Tuesday, 02 January 2024 12:17 GMT

Brazil's Parliament Backs Big Tax Cut For Workers-And A Floor For The Very Rich


(MENAFN- The Rio Times) Brazil just did something rare in politics: everyone agreed. The Chamber of Deputies voted 493–0 to lift millions of workers out of income tax while setting a minimum effective tax for the wealthiest.

The bill now goes to the Senate and, if approved and signed, applies from January. What changes for ordinary people: salaries up to R$5,000 ($943) a month become tax-free, with partial relief up to R$7,350 ($1,388).

Government and congressional tallies say roughly 16 million Brazilians would pay no income tax , and many just above the threshold would pay less.

That means bigger paychecks and more spending power in a country where inflation has often pushed workers into higher brackets without real wage gains.

How it's paid for: lawmakers created a progressive“minimum effective income tax” for high earners, starting on annual income above R$600,000 ($113,208) and reaching 10% from R$1.2 million ($226,415).



They also added a 10% withholding on dividend payments above R$50,000 ($9,434) per month to individuals, including when paid to people and companies abroad.

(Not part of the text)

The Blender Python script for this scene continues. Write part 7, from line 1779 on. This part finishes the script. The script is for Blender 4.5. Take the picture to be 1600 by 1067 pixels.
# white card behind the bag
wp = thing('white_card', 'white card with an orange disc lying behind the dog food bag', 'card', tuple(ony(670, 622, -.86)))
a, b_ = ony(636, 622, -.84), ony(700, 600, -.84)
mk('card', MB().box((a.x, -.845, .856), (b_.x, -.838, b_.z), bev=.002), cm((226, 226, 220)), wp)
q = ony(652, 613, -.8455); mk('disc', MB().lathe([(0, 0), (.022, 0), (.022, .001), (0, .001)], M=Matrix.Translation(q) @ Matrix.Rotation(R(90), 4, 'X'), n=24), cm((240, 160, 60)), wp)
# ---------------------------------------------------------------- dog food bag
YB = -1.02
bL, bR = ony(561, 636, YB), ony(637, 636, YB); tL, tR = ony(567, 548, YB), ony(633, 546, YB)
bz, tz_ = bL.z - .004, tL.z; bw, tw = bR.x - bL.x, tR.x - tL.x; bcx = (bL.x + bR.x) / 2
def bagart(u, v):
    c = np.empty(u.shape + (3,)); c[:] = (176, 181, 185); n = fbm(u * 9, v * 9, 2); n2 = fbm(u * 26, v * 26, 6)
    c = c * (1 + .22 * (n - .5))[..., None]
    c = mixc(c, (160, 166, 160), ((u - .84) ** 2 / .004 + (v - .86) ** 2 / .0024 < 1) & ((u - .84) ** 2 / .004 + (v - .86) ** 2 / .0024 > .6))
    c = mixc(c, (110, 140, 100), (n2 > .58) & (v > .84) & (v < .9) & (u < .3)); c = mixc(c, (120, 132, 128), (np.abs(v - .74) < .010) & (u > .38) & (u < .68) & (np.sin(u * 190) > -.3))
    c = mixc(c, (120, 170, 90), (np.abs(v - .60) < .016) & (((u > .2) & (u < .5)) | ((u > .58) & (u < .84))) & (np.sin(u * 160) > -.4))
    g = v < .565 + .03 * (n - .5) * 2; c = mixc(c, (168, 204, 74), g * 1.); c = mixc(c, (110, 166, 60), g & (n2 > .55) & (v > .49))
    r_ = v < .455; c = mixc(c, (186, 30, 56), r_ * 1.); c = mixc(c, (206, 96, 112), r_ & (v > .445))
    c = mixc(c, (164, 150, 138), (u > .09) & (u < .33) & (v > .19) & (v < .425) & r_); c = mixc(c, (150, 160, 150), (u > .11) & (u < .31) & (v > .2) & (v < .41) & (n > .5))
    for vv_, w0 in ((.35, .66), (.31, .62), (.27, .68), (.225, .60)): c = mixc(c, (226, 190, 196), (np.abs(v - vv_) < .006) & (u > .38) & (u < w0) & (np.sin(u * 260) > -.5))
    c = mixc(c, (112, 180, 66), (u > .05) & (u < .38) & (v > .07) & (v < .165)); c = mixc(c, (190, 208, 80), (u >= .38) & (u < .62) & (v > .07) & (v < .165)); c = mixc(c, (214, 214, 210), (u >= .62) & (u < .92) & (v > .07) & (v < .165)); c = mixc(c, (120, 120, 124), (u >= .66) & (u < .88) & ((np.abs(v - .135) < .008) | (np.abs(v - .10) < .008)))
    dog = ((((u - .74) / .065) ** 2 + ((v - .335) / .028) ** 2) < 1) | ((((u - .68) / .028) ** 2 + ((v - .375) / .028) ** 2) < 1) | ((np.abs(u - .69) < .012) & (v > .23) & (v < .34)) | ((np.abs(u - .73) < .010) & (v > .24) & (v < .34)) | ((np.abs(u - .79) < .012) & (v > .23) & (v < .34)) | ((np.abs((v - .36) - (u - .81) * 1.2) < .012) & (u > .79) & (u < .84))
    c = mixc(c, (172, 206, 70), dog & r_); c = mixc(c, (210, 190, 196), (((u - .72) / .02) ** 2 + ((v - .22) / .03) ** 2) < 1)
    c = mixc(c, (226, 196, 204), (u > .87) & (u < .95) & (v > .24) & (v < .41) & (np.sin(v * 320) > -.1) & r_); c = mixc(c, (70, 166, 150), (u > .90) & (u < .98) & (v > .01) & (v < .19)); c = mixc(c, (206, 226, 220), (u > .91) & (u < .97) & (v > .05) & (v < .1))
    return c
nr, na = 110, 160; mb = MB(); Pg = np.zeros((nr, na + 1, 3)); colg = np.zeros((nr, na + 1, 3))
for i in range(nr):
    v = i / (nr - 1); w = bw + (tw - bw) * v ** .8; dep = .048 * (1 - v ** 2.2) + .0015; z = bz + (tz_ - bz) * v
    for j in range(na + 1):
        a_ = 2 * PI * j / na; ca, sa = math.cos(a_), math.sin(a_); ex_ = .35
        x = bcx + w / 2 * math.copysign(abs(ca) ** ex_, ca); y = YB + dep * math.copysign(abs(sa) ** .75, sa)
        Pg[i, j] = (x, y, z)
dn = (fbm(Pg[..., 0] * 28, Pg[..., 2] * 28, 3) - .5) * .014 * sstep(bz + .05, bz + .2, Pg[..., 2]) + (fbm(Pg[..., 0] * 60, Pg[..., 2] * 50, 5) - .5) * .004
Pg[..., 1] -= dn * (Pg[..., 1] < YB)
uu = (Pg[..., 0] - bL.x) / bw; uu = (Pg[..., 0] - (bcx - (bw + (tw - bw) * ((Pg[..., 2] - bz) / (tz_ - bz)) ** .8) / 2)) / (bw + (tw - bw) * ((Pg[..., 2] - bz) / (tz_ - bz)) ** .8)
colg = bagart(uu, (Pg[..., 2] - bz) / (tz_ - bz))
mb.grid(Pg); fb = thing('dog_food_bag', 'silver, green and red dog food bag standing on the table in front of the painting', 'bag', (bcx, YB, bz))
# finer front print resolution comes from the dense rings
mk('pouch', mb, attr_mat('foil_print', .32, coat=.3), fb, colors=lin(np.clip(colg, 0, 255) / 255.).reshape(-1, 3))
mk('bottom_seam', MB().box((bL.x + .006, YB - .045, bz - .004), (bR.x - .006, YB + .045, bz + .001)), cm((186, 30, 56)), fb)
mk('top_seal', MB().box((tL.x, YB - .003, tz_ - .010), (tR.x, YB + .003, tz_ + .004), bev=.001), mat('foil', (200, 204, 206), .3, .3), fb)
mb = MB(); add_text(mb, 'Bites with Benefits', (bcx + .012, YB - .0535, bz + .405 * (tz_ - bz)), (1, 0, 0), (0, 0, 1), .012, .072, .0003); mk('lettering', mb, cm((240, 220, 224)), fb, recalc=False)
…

Dividends already calculated and approved by December 31, 2025 remain exempt if paid by 2028.

The price tag: Brasília initially put the annual cost at R$25.8 billion ($4.87 billion). After lawmakers widened the relief band and made technical tweaks, estimates rose to about R$31.2 billion ($5.89 billion).

Mayors warn city budgets could be squeezed, citing a projected R$4.8 billion ($905 million) hit tied to payroll withholding; expect the Senate to haggle over compensation.

The story behind the story: this is tax politics and campaign strategy. President Luiz Inácio Lula da Silva promised to raise the exemption and to make the tax system feel fairer.

Speaker Arthur Lira-often aligned with the powerful Centrão bloc-and opposition leaders all backed the deal, signaling broad appetite for“tax justice” ahead of the 2026 elections.

The new dividend levy also targets a long-criticized gap: many high earners have paid far lower effective rates than salaried workers.

Why readers outside Brazil should care: this is a major emerging economy tilting its tax mix toward progressivity while trying to protect the budget.

It could boost consumer demand, nudge inflation and interest-rate debates, and change after-tax returns for investors receiving Brazilian dividends-residents and non-residents alike. The Senate's final edits will decide how far the shift goes, and who ultimately pays for it.